On October 23 unemployed workers protested in front of the offices of Minister of Labor Carlos Tomada, blocking the entrances and forcing him to sleep in his office overnight. Workers demanded an increase in “job plans”—government-funded temporary jobs—as well as food and a public works program. The temporary jobs pay 150 pesos a month to heads of households who might perform a few hours of make-work.

In response to the demonstration at the Labor Ministry, Alberto Fernández, head of the national cabinet, called for the formation of “anti-piquetero brigades” (piqueteros are the unemployed workers who set up pickets or road blockades demanding jobs).
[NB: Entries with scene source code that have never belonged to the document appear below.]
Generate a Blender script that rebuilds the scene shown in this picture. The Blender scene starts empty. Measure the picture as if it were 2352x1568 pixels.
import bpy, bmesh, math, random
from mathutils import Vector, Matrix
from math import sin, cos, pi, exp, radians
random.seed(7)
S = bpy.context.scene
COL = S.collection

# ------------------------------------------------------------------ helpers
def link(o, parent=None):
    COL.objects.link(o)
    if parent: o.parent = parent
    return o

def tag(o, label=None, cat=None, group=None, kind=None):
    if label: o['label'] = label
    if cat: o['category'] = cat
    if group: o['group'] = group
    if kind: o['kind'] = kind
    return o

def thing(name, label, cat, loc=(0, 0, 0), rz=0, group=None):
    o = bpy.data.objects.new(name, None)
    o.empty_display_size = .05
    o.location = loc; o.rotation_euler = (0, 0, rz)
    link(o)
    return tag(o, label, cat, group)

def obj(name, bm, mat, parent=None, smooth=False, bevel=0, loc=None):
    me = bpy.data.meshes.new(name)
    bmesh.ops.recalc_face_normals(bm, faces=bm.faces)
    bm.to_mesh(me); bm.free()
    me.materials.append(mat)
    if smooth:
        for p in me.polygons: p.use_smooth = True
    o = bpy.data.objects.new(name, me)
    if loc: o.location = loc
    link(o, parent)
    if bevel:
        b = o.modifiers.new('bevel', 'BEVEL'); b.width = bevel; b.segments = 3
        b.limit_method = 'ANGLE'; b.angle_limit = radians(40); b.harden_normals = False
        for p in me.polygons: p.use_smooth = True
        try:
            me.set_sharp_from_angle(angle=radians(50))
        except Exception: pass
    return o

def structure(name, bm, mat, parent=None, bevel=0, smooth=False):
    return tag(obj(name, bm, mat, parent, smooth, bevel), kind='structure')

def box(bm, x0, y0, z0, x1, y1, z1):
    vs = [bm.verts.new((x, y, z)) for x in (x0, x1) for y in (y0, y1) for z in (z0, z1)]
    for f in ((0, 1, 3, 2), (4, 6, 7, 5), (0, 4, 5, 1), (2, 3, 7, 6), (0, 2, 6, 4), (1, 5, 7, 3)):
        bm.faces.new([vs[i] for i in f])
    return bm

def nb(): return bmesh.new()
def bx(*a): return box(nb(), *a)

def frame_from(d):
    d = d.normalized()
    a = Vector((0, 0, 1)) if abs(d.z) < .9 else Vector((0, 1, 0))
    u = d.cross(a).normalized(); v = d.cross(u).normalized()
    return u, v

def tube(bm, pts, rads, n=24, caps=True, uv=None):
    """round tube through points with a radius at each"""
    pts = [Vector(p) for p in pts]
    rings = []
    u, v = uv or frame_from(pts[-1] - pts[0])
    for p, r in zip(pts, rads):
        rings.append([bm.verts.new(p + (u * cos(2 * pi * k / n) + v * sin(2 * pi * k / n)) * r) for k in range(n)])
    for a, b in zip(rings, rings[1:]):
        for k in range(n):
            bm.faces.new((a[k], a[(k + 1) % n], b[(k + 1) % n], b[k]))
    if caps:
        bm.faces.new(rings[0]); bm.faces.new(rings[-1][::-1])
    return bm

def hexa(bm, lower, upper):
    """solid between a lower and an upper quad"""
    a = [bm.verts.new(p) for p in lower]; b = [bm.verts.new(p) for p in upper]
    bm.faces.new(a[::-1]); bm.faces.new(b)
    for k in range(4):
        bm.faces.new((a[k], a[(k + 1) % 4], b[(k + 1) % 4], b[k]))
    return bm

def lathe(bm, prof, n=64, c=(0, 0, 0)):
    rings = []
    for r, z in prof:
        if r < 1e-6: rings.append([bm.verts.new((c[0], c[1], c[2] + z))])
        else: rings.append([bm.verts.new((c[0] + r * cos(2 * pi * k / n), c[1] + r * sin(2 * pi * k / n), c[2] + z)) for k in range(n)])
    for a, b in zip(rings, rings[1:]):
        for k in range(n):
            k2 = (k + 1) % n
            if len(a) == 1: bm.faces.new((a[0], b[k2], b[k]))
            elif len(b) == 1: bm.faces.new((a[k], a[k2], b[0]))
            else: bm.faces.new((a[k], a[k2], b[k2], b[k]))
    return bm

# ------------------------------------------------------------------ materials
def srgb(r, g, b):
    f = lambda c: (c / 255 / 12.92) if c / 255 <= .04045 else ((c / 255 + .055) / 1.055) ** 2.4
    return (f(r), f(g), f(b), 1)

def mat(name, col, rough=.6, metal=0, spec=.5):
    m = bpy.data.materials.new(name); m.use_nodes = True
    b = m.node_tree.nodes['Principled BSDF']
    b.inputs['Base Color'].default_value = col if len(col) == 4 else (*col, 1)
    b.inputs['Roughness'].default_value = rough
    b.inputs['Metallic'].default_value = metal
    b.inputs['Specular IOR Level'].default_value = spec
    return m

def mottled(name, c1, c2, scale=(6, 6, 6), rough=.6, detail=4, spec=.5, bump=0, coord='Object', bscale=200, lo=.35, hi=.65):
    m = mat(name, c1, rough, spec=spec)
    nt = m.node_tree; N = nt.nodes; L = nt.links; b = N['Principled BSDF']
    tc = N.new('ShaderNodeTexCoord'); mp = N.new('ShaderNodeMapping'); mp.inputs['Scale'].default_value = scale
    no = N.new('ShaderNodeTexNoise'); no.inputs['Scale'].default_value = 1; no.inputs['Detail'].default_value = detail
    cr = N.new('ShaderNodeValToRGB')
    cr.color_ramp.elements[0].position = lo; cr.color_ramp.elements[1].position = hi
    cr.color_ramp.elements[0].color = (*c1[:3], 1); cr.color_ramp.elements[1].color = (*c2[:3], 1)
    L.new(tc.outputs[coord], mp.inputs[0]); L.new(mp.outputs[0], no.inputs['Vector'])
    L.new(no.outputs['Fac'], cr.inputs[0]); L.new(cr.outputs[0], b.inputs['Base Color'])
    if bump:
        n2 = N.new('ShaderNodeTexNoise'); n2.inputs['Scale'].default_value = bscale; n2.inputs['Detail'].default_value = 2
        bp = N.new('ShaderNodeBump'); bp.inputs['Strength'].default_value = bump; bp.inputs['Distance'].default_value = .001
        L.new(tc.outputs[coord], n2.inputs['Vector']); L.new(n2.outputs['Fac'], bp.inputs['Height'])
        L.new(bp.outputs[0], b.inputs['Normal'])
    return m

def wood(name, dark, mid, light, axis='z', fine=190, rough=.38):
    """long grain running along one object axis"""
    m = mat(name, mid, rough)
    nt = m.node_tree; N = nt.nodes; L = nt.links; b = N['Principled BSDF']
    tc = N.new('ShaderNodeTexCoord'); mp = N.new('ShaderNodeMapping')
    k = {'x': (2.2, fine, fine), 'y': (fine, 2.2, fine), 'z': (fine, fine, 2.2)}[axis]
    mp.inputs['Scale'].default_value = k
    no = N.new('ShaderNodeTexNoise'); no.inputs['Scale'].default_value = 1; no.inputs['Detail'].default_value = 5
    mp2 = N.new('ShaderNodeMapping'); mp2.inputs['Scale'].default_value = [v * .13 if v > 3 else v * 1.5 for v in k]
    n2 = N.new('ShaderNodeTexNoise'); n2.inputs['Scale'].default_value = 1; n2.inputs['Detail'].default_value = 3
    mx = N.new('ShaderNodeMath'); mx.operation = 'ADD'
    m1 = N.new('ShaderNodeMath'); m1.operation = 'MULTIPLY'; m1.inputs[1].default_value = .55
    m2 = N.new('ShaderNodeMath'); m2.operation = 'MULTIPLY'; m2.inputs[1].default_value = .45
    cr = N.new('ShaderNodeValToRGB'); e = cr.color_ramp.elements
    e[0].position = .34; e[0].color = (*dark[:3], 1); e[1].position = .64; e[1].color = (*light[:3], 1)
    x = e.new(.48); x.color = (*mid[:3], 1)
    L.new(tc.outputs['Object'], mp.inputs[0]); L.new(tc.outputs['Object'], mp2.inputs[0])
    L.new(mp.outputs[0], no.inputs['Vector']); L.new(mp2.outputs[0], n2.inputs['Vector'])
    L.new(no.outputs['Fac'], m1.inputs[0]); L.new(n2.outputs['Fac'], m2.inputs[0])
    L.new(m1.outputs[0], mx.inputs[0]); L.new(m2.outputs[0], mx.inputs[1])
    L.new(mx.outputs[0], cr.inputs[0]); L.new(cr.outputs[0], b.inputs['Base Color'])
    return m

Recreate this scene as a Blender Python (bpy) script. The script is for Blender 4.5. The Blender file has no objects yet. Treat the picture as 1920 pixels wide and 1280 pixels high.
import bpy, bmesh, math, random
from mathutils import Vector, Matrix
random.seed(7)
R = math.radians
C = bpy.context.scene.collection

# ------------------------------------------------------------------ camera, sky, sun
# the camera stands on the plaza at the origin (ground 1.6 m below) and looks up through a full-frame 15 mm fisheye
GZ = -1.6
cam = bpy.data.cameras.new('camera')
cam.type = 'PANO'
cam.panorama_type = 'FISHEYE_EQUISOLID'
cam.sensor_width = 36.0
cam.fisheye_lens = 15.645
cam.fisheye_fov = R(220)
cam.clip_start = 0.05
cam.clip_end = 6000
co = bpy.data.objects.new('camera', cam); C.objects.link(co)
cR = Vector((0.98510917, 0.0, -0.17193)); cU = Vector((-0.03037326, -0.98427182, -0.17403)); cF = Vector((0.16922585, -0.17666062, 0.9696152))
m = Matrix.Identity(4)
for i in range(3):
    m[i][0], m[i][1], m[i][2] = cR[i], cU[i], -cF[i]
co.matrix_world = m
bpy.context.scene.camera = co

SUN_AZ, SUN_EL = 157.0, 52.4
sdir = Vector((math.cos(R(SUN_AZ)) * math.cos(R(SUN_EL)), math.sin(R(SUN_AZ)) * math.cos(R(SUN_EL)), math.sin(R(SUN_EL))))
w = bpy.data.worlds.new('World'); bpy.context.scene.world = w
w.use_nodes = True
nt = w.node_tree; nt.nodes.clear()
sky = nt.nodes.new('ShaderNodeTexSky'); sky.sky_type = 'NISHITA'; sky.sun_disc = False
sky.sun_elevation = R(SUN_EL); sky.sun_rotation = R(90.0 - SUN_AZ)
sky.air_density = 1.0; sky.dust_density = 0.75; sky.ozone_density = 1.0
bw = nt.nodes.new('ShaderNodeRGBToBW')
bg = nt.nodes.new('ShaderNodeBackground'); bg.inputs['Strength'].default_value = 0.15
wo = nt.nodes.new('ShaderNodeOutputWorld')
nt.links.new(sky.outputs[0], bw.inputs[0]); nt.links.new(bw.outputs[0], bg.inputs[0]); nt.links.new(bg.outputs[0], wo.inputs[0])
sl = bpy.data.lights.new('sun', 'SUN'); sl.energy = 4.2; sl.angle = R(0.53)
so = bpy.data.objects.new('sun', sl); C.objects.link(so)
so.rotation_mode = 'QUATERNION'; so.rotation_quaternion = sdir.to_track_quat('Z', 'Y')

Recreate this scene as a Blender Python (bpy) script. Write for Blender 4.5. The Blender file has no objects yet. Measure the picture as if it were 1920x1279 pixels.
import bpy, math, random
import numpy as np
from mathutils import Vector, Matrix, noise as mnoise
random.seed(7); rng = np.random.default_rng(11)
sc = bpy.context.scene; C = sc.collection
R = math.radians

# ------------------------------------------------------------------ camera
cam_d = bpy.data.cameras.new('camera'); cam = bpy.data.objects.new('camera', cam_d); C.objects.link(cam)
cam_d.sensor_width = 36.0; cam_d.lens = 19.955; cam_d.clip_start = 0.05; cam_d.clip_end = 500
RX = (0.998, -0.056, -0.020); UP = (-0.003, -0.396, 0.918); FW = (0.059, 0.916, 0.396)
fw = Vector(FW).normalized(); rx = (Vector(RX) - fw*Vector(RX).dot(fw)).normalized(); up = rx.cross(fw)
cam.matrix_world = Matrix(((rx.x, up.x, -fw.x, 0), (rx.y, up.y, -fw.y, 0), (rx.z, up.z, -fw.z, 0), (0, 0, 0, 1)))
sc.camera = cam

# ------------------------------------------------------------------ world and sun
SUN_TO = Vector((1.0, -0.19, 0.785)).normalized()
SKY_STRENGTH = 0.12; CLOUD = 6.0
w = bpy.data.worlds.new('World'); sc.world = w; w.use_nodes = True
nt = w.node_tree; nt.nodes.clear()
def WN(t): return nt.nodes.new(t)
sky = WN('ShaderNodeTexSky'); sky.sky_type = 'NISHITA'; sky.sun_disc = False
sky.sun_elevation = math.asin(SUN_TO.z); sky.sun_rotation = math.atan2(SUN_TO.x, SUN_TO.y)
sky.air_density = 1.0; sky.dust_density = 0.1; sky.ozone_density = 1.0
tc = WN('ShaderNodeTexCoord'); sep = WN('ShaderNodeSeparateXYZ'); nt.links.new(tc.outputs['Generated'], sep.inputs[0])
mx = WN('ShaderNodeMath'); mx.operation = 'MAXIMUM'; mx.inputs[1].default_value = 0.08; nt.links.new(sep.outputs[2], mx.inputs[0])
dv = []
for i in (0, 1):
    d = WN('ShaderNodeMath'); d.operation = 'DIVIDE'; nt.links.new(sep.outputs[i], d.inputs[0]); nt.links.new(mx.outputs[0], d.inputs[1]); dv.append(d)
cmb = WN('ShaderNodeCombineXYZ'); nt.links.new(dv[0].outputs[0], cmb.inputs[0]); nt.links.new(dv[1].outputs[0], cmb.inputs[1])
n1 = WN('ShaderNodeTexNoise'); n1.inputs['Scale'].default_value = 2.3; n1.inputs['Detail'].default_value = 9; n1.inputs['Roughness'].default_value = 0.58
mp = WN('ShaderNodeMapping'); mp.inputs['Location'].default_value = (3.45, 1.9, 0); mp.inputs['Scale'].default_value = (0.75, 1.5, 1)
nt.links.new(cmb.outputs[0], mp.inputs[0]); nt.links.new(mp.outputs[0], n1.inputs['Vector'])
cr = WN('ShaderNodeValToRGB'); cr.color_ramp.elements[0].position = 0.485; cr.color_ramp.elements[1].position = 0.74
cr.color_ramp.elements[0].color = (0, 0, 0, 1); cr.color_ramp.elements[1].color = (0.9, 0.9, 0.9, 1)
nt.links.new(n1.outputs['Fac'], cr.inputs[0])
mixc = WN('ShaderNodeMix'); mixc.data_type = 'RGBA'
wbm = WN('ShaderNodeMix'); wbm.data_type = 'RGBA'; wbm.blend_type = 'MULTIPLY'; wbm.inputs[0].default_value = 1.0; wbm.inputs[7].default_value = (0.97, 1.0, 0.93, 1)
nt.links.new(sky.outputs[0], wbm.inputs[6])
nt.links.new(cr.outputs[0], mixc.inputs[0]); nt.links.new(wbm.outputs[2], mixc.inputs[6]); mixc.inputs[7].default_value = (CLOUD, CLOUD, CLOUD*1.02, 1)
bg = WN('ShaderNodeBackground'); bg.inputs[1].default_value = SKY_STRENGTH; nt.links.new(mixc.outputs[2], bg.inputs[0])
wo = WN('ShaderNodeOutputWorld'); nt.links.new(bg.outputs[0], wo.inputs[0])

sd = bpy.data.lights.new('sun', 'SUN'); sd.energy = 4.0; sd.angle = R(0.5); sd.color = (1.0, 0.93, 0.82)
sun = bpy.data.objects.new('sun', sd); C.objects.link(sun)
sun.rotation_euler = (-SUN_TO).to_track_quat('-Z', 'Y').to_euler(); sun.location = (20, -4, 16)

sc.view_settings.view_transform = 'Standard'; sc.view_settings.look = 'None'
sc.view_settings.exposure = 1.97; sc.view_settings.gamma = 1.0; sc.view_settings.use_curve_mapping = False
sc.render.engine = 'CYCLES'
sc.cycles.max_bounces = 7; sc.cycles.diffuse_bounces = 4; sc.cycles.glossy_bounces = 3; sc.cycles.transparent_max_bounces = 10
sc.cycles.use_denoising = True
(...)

Other members of the cabinet, feeling the pressure from the demonstrations, have called for an amnesty for the 3,000 being prosecuted.

In the phone interview, Solana explained that on November 4 unemployed organizations held a march of 40,000 workers protesting the government crackdown and demanding an increase in public jobs programs for all unemployed workers. He reported that only 2.2 million out of 4 million unemployed workers are part of job programs.

Unemployed organizations as well as other workers and human rights organizations have called for a protest on December 20 to commemorate the massive demonstrations that led to the resignation of De la Rúa two years earlier. In an attempt to undercut the protest, Kirchner recently announced that an additional 50 pesos would be paid in December to those covered by the jobs programs.

“The protest is still moving forward because that is no answer to all those still receiving no job benefits, and the money is too little for those currently receiving benefits,” Solana said.